» **Problem description**
Up to and including the line with "sc.camera = cam", reproduce the listing below exactly, beginning at its first line.

» **Dataset section**

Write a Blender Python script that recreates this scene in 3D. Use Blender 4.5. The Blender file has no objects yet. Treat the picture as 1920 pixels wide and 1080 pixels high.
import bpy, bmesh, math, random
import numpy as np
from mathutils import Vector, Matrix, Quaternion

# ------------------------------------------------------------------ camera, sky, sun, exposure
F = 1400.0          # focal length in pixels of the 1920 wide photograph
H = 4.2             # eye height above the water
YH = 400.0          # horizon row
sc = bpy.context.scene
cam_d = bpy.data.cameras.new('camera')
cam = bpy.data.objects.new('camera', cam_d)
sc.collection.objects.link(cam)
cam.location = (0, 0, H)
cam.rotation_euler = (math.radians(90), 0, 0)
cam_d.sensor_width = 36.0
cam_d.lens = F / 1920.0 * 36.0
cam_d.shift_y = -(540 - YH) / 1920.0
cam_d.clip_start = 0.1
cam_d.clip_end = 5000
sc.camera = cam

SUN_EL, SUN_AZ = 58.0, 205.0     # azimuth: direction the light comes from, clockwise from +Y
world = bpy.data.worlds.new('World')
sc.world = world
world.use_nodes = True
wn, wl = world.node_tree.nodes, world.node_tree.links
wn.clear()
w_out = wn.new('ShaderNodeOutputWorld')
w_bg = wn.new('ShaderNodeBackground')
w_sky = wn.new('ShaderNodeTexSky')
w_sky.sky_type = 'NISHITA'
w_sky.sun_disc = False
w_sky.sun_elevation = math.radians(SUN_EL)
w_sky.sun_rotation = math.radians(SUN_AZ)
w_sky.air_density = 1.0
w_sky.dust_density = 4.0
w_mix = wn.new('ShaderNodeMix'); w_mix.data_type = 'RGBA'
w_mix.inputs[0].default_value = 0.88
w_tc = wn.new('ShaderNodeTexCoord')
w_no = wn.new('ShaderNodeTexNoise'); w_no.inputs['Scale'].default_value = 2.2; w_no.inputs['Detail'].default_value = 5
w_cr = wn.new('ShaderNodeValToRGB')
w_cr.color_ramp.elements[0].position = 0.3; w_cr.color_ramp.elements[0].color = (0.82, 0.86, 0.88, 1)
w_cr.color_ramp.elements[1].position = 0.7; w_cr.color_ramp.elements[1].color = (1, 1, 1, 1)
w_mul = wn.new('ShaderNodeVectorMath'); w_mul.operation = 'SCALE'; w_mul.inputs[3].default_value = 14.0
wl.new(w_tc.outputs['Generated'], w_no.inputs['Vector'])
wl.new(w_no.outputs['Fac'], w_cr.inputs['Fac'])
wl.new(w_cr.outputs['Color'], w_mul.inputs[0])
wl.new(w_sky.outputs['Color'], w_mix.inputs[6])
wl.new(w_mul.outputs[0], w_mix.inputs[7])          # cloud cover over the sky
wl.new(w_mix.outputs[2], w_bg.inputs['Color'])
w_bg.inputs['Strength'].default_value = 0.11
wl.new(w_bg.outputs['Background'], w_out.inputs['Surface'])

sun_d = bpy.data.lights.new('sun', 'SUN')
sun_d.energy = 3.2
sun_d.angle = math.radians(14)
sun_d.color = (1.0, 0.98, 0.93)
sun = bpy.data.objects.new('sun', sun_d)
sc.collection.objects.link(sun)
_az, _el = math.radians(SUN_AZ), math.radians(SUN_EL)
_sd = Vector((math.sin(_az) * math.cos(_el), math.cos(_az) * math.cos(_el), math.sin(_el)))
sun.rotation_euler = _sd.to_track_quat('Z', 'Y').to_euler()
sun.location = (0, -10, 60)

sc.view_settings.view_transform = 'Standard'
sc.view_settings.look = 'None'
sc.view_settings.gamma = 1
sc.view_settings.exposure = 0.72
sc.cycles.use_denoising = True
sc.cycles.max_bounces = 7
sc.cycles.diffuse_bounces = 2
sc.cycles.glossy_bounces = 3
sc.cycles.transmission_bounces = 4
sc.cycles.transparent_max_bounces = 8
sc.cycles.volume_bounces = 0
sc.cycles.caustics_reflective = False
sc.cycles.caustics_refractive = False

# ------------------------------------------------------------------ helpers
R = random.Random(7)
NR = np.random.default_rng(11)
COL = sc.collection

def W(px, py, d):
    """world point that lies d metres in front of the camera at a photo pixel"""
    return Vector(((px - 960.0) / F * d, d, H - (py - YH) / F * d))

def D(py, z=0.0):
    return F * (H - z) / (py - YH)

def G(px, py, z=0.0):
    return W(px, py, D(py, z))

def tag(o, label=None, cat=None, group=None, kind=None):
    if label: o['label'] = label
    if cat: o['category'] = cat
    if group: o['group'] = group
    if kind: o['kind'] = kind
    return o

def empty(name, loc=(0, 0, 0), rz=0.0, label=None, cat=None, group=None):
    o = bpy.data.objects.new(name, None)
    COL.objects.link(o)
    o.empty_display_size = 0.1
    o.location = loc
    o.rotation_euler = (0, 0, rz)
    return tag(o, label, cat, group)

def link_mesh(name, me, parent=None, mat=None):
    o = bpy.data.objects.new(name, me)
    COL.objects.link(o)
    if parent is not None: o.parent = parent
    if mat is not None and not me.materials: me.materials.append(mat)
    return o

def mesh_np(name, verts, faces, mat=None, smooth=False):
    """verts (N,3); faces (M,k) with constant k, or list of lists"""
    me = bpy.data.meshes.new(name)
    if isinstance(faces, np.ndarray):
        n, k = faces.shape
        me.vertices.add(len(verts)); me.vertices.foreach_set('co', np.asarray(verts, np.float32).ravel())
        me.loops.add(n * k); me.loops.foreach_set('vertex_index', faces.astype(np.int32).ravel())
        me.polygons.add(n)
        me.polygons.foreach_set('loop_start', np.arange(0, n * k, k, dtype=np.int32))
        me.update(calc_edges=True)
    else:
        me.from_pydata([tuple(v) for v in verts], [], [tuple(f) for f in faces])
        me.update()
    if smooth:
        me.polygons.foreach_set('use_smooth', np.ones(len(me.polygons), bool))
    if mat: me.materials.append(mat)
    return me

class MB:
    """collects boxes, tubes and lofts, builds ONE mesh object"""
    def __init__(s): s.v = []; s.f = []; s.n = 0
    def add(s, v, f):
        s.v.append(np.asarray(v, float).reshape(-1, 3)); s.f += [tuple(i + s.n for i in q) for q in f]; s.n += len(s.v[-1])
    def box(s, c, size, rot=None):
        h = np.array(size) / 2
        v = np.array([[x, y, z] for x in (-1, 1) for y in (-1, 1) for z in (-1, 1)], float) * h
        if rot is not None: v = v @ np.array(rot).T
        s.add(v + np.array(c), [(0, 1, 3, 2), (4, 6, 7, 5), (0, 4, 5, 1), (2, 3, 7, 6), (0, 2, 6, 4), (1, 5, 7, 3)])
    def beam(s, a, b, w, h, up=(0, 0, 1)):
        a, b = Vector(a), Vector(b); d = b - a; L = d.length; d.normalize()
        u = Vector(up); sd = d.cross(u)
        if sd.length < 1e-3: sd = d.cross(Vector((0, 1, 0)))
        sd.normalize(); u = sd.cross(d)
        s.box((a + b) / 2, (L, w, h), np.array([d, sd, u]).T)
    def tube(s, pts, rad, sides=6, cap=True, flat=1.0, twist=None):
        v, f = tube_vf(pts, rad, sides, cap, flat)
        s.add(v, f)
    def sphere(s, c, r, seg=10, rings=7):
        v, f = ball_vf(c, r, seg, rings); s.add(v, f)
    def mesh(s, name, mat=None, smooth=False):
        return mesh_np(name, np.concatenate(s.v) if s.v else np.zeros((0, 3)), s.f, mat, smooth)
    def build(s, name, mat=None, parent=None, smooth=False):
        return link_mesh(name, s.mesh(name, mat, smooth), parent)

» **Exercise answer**
Write a Blender Python script that recreates this scene in 3D. Use Blender 4.5. The Blender file has no objects yet. Treat the picture as 1920 pixels wide and 1080 pixels high.
import bpy, bmesh, math, random
import numpy as np
from mathutils import Vector, Matrix, Quaternion

# ------------------------------------------------------------------ camera, sky, sun, exposure
F = 1400.0          # focal length in pixels of the 1920 wide photograph
H = 4.2             # eye height above the water
YH = 400.0          # horizon row
sc = bpy.context.scene
cam_d = bpy.data.cameras.new('camera')
cam = bpy.data.objects.new('camera', cam_d)
sc.collection.objects.link(cam)
cam.location = (0, 0, H)
cam.rotation_euler = (math.radians(90), 0, 0)
cam_d.sensor_width = 36.0
cam_d.lens = F / 1920.0 * 36.0
cam_d.shift_y = -(540 - YH) / 1920.0
cam_d.clip_start = 0.1
cam_d.clip_end = 5000
sc.camera = cam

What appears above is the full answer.